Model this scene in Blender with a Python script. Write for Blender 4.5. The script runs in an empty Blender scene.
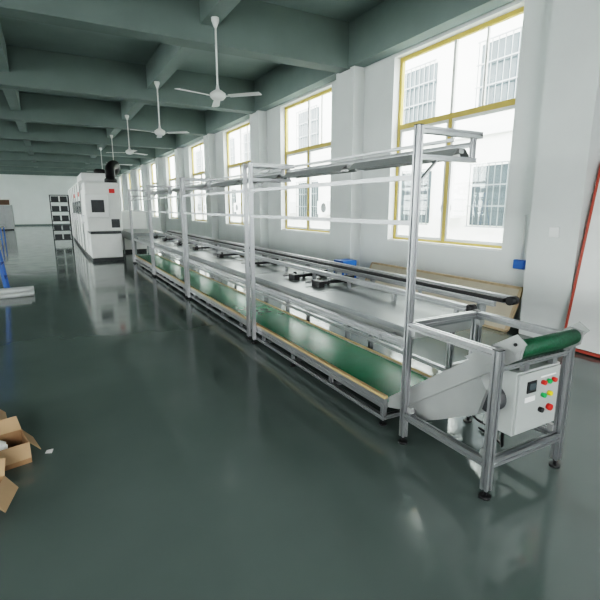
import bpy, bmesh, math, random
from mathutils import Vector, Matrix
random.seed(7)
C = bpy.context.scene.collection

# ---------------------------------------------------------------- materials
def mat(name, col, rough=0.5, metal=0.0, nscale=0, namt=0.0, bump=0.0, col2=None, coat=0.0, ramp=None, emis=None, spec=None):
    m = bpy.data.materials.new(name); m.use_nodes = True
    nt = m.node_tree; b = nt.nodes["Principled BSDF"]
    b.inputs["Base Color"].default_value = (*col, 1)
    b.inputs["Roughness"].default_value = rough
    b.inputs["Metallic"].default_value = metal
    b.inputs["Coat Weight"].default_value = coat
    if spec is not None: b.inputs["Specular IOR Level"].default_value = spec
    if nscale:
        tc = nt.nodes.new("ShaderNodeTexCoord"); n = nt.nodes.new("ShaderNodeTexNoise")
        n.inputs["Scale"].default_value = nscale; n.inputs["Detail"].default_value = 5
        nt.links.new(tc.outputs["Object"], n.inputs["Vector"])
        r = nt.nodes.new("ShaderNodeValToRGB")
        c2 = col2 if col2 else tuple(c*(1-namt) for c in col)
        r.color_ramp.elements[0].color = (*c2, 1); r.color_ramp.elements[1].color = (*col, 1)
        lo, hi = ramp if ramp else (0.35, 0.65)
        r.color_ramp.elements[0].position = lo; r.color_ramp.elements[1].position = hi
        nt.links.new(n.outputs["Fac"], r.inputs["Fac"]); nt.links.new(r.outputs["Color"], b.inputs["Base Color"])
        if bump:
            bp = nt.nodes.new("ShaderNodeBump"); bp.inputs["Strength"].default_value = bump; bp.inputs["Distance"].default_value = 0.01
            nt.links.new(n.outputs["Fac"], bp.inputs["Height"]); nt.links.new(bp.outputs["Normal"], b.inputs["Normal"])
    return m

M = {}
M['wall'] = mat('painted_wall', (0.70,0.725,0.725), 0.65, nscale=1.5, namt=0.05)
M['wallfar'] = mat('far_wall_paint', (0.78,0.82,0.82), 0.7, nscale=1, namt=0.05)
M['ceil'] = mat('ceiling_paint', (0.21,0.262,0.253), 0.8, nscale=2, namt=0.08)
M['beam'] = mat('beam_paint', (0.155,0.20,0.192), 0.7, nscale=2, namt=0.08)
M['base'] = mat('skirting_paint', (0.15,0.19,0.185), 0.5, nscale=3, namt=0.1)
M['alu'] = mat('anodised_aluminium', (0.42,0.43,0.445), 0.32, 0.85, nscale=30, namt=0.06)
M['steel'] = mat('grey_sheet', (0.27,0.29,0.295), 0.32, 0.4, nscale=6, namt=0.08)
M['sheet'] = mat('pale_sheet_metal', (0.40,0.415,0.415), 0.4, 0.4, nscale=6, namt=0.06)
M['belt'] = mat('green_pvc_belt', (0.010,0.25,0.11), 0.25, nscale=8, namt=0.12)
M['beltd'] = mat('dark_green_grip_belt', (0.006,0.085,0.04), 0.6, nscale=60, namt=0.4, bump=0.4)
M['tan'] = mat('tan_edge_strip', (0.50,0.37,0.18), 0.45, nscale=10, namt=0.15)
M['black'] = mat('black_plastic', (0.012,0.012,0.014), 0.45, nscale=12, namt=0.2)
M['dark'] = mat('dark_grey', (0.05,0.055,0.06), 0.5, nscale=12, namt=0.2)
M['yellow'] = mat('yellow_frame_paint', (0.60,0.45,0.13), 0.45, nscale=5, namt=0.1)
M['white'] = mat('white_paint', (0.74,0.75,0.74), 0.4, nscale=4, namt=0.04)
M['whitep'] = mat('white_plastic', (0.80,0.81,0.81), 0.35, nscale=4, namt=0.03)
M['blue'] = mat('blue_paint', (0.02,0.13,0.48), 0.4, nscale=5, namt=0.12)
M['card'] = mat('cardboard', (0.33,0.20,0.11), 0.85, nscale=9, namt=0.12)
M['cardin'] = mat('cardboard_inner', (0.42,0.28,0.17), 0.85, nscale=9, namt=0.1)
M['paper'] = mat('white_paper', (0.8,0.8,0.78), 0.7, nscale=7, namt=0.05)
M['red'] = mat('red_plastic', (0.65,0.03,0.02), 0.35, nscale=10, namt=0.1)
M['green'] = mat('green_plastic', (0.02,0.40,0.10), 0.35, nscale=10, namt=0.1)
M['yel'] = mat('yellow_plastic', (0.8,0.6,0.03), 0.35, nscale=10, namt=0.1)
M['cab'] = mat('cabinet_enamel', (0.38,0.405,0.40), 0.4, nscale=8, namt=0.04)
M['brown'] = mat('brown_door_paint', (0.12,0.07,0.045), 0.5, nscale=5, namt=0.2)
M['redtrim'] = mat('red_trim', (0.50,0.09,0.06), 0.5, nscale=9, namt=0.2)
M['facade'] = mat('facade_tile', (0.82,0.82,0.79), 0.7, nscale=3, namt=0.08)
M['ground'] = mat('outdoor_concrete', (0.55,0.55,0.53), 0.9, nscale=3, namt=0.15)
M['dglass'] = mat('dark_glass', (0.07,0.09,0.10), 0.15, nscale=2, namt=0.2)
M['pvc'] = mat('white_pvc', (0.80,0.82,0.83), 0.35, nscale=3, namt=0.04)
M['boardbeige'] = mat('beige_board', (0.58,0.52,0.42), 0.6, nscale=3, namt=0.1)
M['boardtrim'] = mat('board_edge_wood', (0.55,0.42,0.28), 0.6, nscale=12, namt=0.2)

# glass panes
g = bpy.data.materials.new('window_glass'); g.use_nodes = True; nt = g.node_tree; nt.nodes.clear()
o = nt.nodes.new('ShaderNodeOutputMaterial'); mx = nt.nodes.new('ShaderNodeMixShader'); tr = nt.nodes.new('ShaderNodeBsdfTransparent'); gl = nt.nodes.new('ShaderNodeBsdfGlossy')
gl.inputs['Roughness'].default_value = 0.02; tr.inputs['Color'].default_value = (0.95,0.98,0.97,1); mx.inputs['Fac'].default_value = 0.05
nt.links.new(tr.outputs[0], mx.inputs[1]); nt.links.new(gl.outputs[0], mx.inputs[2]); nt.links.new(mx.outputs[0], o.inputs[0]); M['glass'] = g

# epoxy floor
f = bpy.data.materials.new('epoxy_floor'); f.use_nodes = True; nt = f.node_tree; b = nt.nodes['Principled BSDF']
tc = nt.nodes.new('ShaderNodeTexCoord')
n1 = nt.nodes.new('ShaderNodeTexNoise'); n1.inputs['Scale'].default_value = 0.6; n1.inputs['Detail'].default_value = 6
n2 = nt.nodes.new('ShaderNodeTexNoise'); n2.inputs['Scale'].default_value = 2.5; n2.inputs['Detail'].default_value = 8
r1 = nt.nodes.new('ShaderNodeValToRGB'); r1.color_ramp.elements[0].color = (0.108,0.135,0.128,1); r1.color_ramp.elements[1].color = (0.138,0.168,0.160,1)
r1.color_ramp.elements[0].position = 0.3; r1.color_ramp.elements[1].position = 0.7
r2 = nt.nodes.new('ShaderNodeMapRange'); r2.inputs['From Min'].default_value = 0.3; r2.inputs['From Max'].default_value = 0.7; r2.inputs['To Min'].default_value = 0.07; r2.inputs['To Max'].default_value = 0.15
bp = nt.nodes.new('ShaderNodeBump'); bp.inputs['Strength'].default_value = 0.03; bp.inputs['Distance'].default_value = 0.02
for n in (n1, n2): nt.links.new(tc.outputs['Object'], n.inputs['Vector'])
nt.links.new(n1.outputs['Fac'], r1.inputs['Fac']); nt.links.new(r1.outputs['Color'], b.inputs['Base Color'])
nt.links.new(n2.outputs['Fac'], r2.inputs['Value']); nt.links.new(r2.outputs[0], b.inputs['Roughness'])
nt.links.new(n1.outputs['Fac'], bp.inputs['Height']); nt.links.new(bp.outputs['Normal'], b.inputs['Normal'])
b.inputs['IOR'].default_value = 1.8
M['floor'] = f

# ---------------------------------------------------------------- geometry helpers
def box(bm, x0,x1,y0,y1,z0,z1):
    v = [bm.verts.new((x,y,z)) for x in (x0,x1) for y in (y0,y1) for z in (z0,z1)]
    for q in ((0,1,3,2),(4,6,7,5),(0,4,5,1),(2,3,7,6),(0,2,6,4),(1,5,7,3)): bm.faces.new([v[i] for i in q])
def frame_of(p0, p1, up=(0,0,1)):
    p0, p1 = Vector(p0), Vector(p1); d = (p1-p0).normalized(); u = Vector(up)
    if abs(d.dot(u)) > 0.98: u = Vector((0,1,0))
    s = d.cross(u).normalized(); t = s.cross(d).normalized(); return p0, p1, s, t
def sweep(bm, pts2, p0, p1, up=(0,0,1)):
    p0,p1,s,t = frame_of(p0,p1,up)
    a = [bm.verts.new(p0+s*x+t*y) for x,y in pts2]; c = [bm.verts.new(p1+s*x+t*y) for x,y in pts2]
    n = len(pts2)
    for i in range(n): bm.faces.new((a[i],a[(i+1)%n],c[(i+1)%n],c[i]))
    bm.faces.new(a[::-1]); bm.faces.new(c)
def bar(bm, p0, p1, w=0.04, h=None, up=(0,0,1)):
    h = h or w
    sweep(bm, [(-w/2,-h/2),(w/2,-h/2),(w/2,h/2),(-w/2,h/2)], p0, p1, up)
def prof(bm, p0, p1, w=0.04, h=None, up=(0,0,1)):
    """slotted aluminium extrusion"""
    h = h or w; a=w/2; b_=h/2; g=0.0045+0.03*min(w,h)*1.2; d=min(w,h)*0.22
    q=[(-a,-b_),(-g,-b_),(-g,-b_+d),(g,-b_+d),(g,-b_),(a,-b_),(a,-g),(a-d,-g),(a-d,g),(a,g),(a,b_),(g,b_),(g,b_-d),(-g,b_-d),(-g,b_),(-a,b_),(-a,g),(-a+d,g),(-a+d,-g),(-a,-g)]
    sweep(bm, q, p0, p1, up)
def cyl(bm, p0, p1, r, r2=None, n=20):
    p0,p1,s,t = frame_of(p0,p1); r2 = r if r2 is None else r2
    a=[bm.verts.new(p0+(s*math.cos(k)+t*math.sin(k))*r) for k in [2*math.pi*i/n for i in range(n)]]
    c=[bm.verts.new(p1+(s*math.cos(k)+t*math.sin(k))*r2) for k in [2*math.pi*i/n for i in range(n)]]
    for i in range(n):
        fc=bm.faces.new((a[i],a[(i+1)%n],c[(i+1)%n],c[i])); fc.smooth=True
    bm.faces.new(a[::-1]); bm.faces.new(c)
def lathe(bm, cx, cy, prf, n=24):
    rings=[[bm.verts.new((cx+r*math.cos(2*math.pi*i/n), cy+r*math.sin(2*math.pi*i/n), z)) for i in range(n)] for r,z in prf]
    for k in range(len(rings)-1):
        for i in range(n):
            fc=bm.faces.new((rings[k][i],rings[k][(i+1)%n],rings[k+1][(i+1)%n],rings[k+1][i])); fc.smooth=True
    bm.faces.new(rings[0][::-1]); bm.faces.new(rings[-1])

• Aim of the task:
Leave out any pictures and return exactly the lines from the beginning of the data through the line with "C = bpy.context.scene.collection", inclusive.

• Solution to the problem:
Model this scene in Blender with a Python script. Write for Blender 4.5. The script runs in an empty Blender scene.
import bpy, bmesh, math, random
from mathutils import Vector, Matrix
random.seed(7)
C = bpy.context.scene.collection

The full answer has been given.